The government bills the move as promoting UK energy independence, and evidence of Sunak’s more “pragmatic, proportionate and realistic” approach to meeting its 2050 net zero target since he watered down key policies in September. Though briefly paused for a review a couple of years ago, however, North Sea licensing rounds take place fairly regularly. Using scarce parliamentary time to legislate to hold them annually changes little — but is a way of forcing Labour to repeal the law if it wants to go ahead with its plan to stop new drilling.
Energy companies will surely not alter investment plans for now but will wait to see what happens at the next election. Even if the Conservative government — and the new law — survive, the North Sea is a declining province many of whose best assets are tapped out. It will have to compete for investment, in an era in which global fossil fuel demand is forecast soon to have peaked, with newer and more attractive regions. Continued licensing rounds are likely at best to make the slope of decline a little less steep. The impact in terms of preserving jobs and tax receipts, and displacing “dirtier” imports of liquefied natural gas, is likely to be limited.

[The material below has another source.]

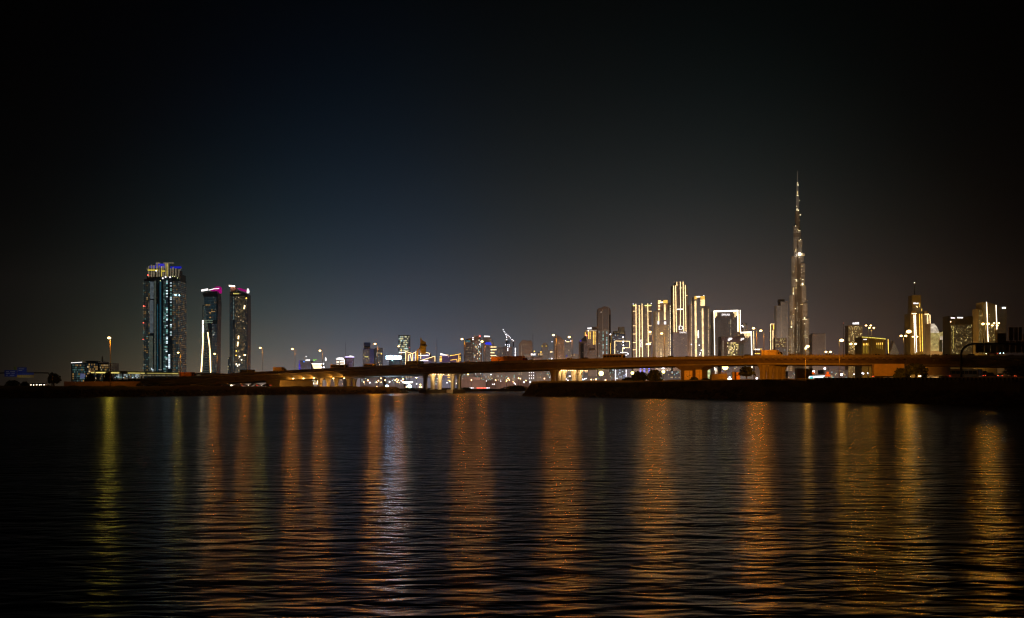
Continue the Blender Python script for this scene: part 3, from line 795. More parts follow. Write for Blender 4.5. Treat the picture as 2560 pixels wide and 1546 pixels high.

A sounder way to bolster energy security would be to bear down much harder on demand for oil and gas, and go all-out to expand homegrown clean energy sources. Instead, the Sunak government recently delayed a ban on the sale of petrol cars and eased the transition away from gas boilers. It ought to be organising mass home insulation schemes, advancing the switch to heat pumps, promoting solar energy and removing blocks on onshore wind. While the King’s Speech did mention efforts to secure “record” investment in renewables and improve grid connections, the waters were muddied by the twin focus on domestic oil and gas.
The UK Tories are not alone in making political capital out of the “green backlash” intensified by the cost of living crisis. Parties, particularly of the right, have been doing the same in Europe and the US. The government points out, too, that the UK has a strong climate record, having cut emissions by more than any G7 country and, in 2019, becoming the first big economy to enact a binding net zero pledge.
None of that makes Sunak’s dilution of climate policies less regrettable. It also adds to the chopping and changing of policymaking that investors cite as a big disincentive to put money into the UK. That looks particularly short-sighted given the volume of private capital globally now looking for a home in supporting the green transition.
Three weeks ahead of the COP28 climate conference in the United Arab Emirates, moreover, Britain will now struggle to speak with the same authority as when it hosted COP26 in Glasgow in 2021. The impression that wealthy economies such as the UK are treating climate change with less urgency than before — and trying to hang on to what they can of fossil fuel production — will only make it harder to persuade developing countries to forgo the carbon economy.